I didn't say they were using just one address. I was saying they are putting 100s or 1000s of customers behind one single address (which is happening in Europe for years already, with UPC for example). Of course they have several IPv4 addresses.
It really doesn't matter. The result is the same.
I don't have much sympathy. What I read is an ISP saying "gee, all those IPv4 addresses we use internally are costing us a mint, whatever shall I do?".

I see lots of comments here about the merits of IPv4 v IPv6 v CG-NAT. That's all irrelevant. Aussie Broadband, like all Australian ISP's, provide their customers with a router configured to do NAT. If like me you don't want that your on your own you are better off purchasing your own gear.
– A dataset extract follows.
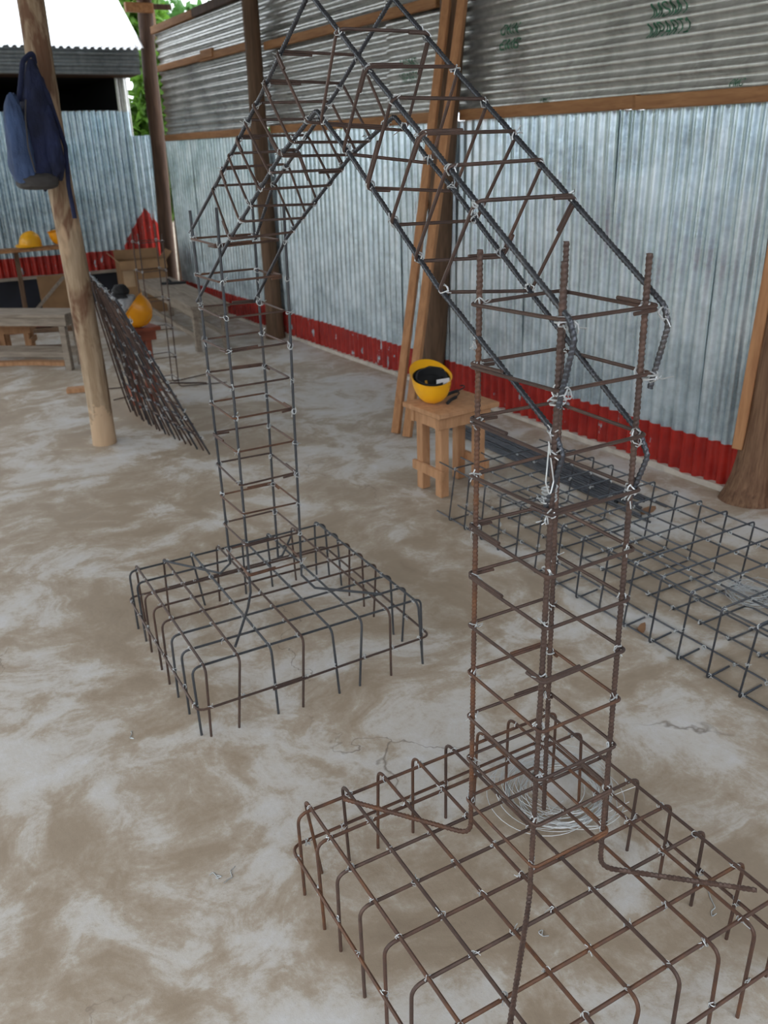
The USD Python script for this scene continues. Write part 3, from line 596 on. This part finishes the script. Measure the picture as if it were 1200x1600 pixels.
# ------------------------------------------------------------------ furniture
def stool(label, loc, rz, w, d, h, splay=.05, m=STOOLWOOD, lw=.05, mt=None, stretch=.13):
    t = thing('wooden_stool', label, 'stool', loc, rz)
    obj('seat', box((0, 0, h - .0125), (w, d, .025), None, .004), mt or m, t)
    ah = h - .025 - .035
    for s in (-1, 1):
        obj('apron', box((0, s * (d / 2 - .05), ah), (w - .05, .025, .065), None, .003), m, t); obj('apron', box((s * (w / 2 - .045), 0, ah), (.025, d - .08, .065), None, .003), m, t)
    for sx in (-1, 1):
        for sy in (-1, 1):
            tx, ty = sx * (w / 2 - .075), sy * (d / 2 - .075); bx, by = tx + sx * splay, ty + sy * splay * .4
            obj('leg', beam((bx, by, 0.004), (tx, ty, h - .026), lw, lw, (1, 0, 0)), m, t)
    for sx in (-1, 1):
        xx = sx * (w / 2 - .075 + splay * .75) + sx * .03
        obj('stretcher', box((xx, 0, stretch), (.022, d - .06, .05), None, .003), m, t)
    obj('stretcher', box((0, -(d / 2 - .075 + splay * .3) + .0, stretch + .05), (w - .06, .02, .04), None, .003), m, t) if d < .1 else None
    return t
st1 = stool('small orange wooden stool holding a helmet and tools near the wall', (2.305, 3.49, 0), 4, .38, .31, .46, .0)
def bench(label, loc, rz, ln, w, h, m, mx):
    t = thing('wooden_bench', label, 'bench', loc, rz)
    for s in (-1, 1):
        obj('seat_board', box((s * w / 4, 0, h - .015), (w / 2 - .004, ln, .03), None, .004), m, t)
        obj('apron', box((s * (w / 2 - .03), 0, h - .03 - .035), (.025, ln - .02, .07), None, .003), m, t)
        obj('end_apron', box((0, s * (ln / 2 - .03), h - .065), (w - .06, .025, .07), None, .003), mx, t)
        obj('stretcher', box((s * (w / 2 - .05), 0, .13), (.03, ln - .12, .045), None, .003), m, t)
        for e in (-1, 1): obj('leg', box((s * (w / 2 - .05), e * (ln / 2 - .06), (h - .03) / 2), (.05, .055, h - .03), None, .003), m, t)
    return t
# bench under the left window slot: runs along X; right end at X~1.2, Y~7.4..8.2
b1 = bench('long grey wooden bench at the left edge behind the pale post', (.501, 8.137, 0), 51.3, 1.9, .31, .47, GREYWOOD, GREYWOOD)
b2 = bench('grey wooden bench standing in the far corner beside the wall', (2.42, 8.5, 0), -2, 2.1, .36, .41, GREYWOOD, GREYWOOD)
st2 = stool('small brown stool tucked beneath the long grey bench', (.86, 8.42, 0), -20, .36, .30, .30, .0, STOOLWOOD, .045)
st3 = stool('tall narrow red stool behind the leaning mat under a helmet', (1.375, 6.02, 0), 10, .27, .25, .56, .0, REDWOOD, .032)
for i, (x, y_, rz, ln, lab) in enumerate(((.74, 8.0, 60, .42, 'short offcut plank on the floor below the left bench, nearest the edge'), (1.03, 7.80, 48, .30, 'short offcut plank on the floor near the left bench leg'),
        (1.03, 8.55, 62, .6, 'longer brown plank lying behind the stool under the bench'), (1.04, 6.71, 75, .16, 'small wood chip on the floor left of the pale post'))):
    t_ = thing('wood_offcut', lab, 'wood piece', (x, y_, 0), rz); obj('board', box((0, 0, .0175), (.08, ln, .035), None, .004), STOOLWOOD if i != 2 else LOG_MID, t_)

# low shelf at the back with helmets
sh = thing('plank_shelf', 'narrow plank shelf at the back wall carrying two helmets', 'shelf', (0, 10.02, 0))
obj('board', box((.75, 0, .765), (2.2, .24, .03), None, .003), ORANGEWOOD, sh); 
for x in (-.2, 1.16, 1.78): obj('leg', beam((x, .0, .003), (x + .015, 0, .75), .045, .035, (0, 1, 0)), LOG_MID, sh)
obj('brace', beam((1.2, .05, .06), (1.62, .05, .45), .03, .03, (0, 1, 0)), GREYWOOD, sh)
t_ = thing('cardboard_sheet', 'brown cardboard panel leaning low behind the pale post', 'cardboard', (1.56, 10.35, 0)); obj('panel', box((0, 0, .22), (.36, .02, .44), rotx(-8), .002), CARD, t_)
for i, (x, y_, rz, ln, m_, lab) in enumerate(((.95, 9.55, 80, .75, REDWOOD, 'reddish board lying on the floor in front of the shelf'), (1.35, 9.4, 70, .5, LOG_MID, 'brown board lying on the floor at the foot of the shelf'))):
    t_ = thing('floor_board', lab, 'board', (x, y_, 0), rz); obj('board', box((0, 0, .02), (.14, ln, .04), None, .004), m_, t_)

# cardboard carton in the corner
ct = thing('cardboard_carton', 'open brown cardboard carton in the far corner by the dark post', 'carton', (2.46, 10.05, 0), -6)
for c_, s_ in (((0, -.2, .28), (.5, .008, .56)), ((0, .2, .28), (.5, .008, .56)), ((-.246, 0, .28), (.008, .4, .56)), ((.246, 0, .28), (.008, .4, .56))): obj('panel', box(c_, s_), CARD, ct)
obj('base', box((0, 0, .008), (.49, .39, .006)), CARD, ct)
obj('flap', box((0, .23, .60), (.5, .006, .12), rotx(-30)), CARD, ct); obj('flap', box((-.29, 0, .60), (.006, .38, .12), roty(-45)), CARDLIGHT, ct); obj('flap', box((0, -.245, .53), (.5, .006, .11), rotx(-35)), CARD, ct); obj('flap', box((.29, 0, .6), (.006, .38, .12), roty(40)), CARD, ct)
obj('label_sheet', box((-.17, -.206, .40), (.12, .003, .2)), CARDLIGHT, ct)

# black sandal on the bench, shoes and a coil
t_ = thing('black_sandal', 'black rubber sandal on the corner bench', 'sandal', (2.50, 8.95, .411), 70)
sole = trimesh.creation.extrude_polygon(Polygon([(.045 * math.cos(a) * (1 if math.sin(a) > 0 else .8), .13 * math.sin(a)) for a in np.linspace(0, 2 * np.pi, 24)[:-1]]), .022)
obj('sole', sole, BLACK, t_); obj('strap', tube(fillet([(-.035, .02, .02), (-.02, .05, .05), (.02, .05, .05), (.035, .02, .02)], .02), .008, 6), BLACK, t_)

# ------------------------------------------------------------------ helmets
def dome(scale=1.0, n=26, m=12, inset=0.):
    lx, ly_, lz = .108 - inset, .135 - inset, .150 - inset
    V, F = [], []
    for j in range(m + 1):
        ph = j / m * np.pi / 2
        for i in range(n):
            a = 2 * np.pi * i / n; c, s = math.cos(a), math.sin(a); e = .92
            rr = math.cos(ph) ** .8
            V.append((lx * rr * np.sign(c) * abs(c) ** e, ly_ * rr * np.sign(s) * abs(s) ** e, lz * math.sin(ph) ** .95))
    for j in range(m):
        for i in range(n): F.append((j * n + i, j * n + (i + 1) % n, (j + 1) * n + (i + 1) % n, (j + 1) * n + i))
    return np.array(V), np.array(F)
def helmet(label, loc, R, mshell=YELLOW, fill=None, group=None):
    """A hard hat. Local frame: rim in the z=0 plane, crown up, brim to -y. R turns it about the crown top's foot."""
    t = thing('hard_hat', label, 'helmet', loc, group=group); T = lambda V: np.asarray(V) @ R.T
    m = MB(); V, F = dome(); m.add(T(V), F); V2, F2 = dome(inset=.004); m.add(T(V2), F2[:, ::-1])
    n = 26; rim = np.r_[np.arange(n)]; k = len(V)
    m.add(T(np.vstack([V[:n], V2[:n]])), np.c_[rim, n + rim, n + (rim + 1) % n, (rim + 1) % n]); obj('shell', m.get(), mshell, t)
    # brim: a shelf all round, long at the front
    B = []; 
    for i in range(52):
        a = 2 * np.pi * i / 52; c, s = math.cos(a), math.sin(a); out = .010 + .048 * max(0, -s) ** 2.2
        B.append(((.108 + out * .8) * c, (.135 + out) * s, -.004 - .016 * max(0, -s) ** 2))
    B = np.array(B); I_ = np.c_[.106 * np.cos(np.linspace(0, 2 * np.pi, 53)[:-1]), .133 * np.sin(np.linspace(0, 2 * np.pi, 53)[:-1]), np.full(52, .004)]
    q = np.arange(52); q2 = (q + 1) % 52; BB = MB(); BB.add(T(np.vstack([I_, B, B - [0, 0, .004], I_ - [0, 0, .006]])), np.vstack([np.c_[q, q + 52, q2 + 52, q2], np.c_[q + 52, q + 104, q2 + 104, q2 + 52], np.c_[q + 104, q + 156, q2 + 156, q2 + 104]]))
    obj('brim', BB.get(), mshell, t)
    rid = [(x_, .128 * math.cos(p) * s_, .150 * math.sin(p) + .004) for x_ in (0,) for s_, p in [(-1, .5), (-1, .9), (-1, 1.25), (1, math.pi / 2 - .0), (1, 1.25), (1, .9), (1, .5)]]
    obj('crown_ridge', tube(T(np.array(rid)), .007, 6), mshell, t)
    band = np.c_[.088 * np.cos(np.linspace(0, 2 * np.pi, 33)[:-1]), .112 * np.sin(np.linspace(0, 2 * np.pi, 33)[:-1]), np.full(32, .012)]
    q = np.arange(32); q2 = (q + 1) % 32
    hb = MB(); hb.add(T(np.vstack([band + [0, 0, -.016], band + [0, 0, .022], band * [.96, .96, 1] + [0, 0, .022], band * [.96, .96, 1] + [0, 0, -.016]])), np.vstack([np.c_[q, q2, q2 + 32, q + 32], np.c_[q + 32, q2 + 32, q2 + 64, q + 64], np.c_[q + 64, q2 + 64, q2 + 96, q + 96], np.c_[q + 96, q2 + 96, q2, q]]))
    obj('headband', hb.get(), BLACK, t)
    for sgn in (-1, 1): obj('crown_strap', tube(T(np.array([(-.085 * sgn, .06, .02), (-.05 * sgn, .035, .10), (0, 0, .122), (.05 * sgn, -.035, .10), (.085 * sgn, -.06, .02)])), [.006] * 5, 5), BLACK, t)
    obj('chin_strap', tube(T(fillet([(-.09, .01, .01), (-.075, -.02, -.035), (.0, -.03, -.05), (.075, -.02, -.03), (.09, .01, .01)], .03)), .0035, 5), BLACK, t)
    return t, T
def orient(crown, brim):
    """Rotation whose z axis is the crown direction and whose -y is the brim's."""
    z = nrm(crown); y = -np.asarray(brim, float); y = nrm(y - z * (y @ z)); return np.c_[np.cross(y, z), y, z] * .87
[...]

They won't support you, but at least you will be familiar with it. For some ISP's like Optus you have no choice - they've crippled the firmware in their routers so you can't change it.

Given the router is doing NAT they can use any carrier. And indeed, some Australian NBN ISP's use IPv4/DHCP, some use PPPoE and others were at one point doing QinQ and of course for pre-NBN ADSL connections it was ATM. Whatever, if your router is doing NAT it doesn't doesn't effect the customer one way or the other. IPv6 is a perfectly reasonable choice for a carrier in those circumstances, and for bonus points it means you can give your customer routeable IP addresses. (It would simplify my home setup considerably.) And it doesn't use a single paid for IPv4 for internal routing!

As for the hand wringing about the price - we've known this was coming for decades. We've figured out the solution and it's been available for purchase for years. They've almost certainly replaced their gear at least once in those years. They definitely replaced the routers they've handed out to customers because of the NBN rollout. If they didn't replace it with something IPv6 capable that's piss poor planning - particularly so because unlike most countries the NBN roll out gave Australian ISP's the perfect opportunity to do it.

Sometimes I worry if ISPs aren't incentivized to chose IPv6 over just having CG-NAT. Of the ISPs that are available in my area, some are doing just CG-NAT and no IPv6.